Из Чуньчжи дорога в Ачун-нанцзун идет вниз по речке Чуньчжа-лунва по ее левому берегу. День был прекрасный; солнце ярко било в глаза, потому что долина направляется почти прямо на юг; желтый, а иногда и красный цвет обрывов, которыми исполосованы подошвы гор, значительно усиливал освещение долины. Снега на горах не было не только в этой долине, но и во всю дорогу от Гумбума. Долина очень населена; на расстоянии верст пятнадцати мы проехали две деревни, да, кроме того, видели несколько деревень на правом берегу. Жаль было только, что на горах не было видно лесов; на дне же долины встречалось много тополевых рощ и аллей, которые, впрочем, в это время года мало оживляли картину, так как серо-зеленый цвет их стволов и ветвей мало выделялся на серо-желтом фоне гор.

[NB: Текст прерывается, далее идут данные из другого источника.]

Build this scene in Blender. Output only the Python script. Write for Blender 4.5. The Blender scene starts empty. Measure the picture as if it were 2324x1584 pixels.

Деревенские здания на зимнем фоне гор тоже мало выделяются и не разнообразят картины. Это ряды серо-желтых, сбитых из лёсса стен, до 3 или 4 сажен высоты, без окон; иногда в них видны ворота, но часто они бывают загорожены соседними зданиями. Ничего выдающегося из этой серо-желтой массы глины. Разве где-нибудь выдастся надстройка над воротами в виде мезонина; она обыкновенно служит сеновалом; иногда в этой надстройке вставлено большое мелкорешетчатое окно, иногда четырехугольное отверстие просто забито соломой.
В тангутских деревнях всегда много видно высоких шестов, поднимающихся из дворов вроде наших скворечниц. Одни из этих шестов несут на себе флаги, исписанные молитвами; другие на вершине имеют железный трезубец, третьи – деревянную рамку, в которую вставлен род нашей детской мельницы. Эта последняя состоит из деревянного креста, на концах которого выдолблены ложки. Это лун-кор или лун-корло́ – ветряная молитвенная мельница. Кроме того, есть еще и водяные молитвенные мельницы, а также и ручные, двигаемые рукой человека. Последние тоже в большом употреблении у простого тангутского народа. Когда мы прошлым летом проезжали по тангутской стране, мы видели, что каждая пожилая женщина имеет ручную мельницу; иногда нас окружала толпа любопытных тангуток, каждая из которых вертела род зонтика, ручкой заткнутого за пазуху шубы. В долине Чуньчжа-лунвы я не заметил этого обыкновения, может быть потому, что был другой сезон.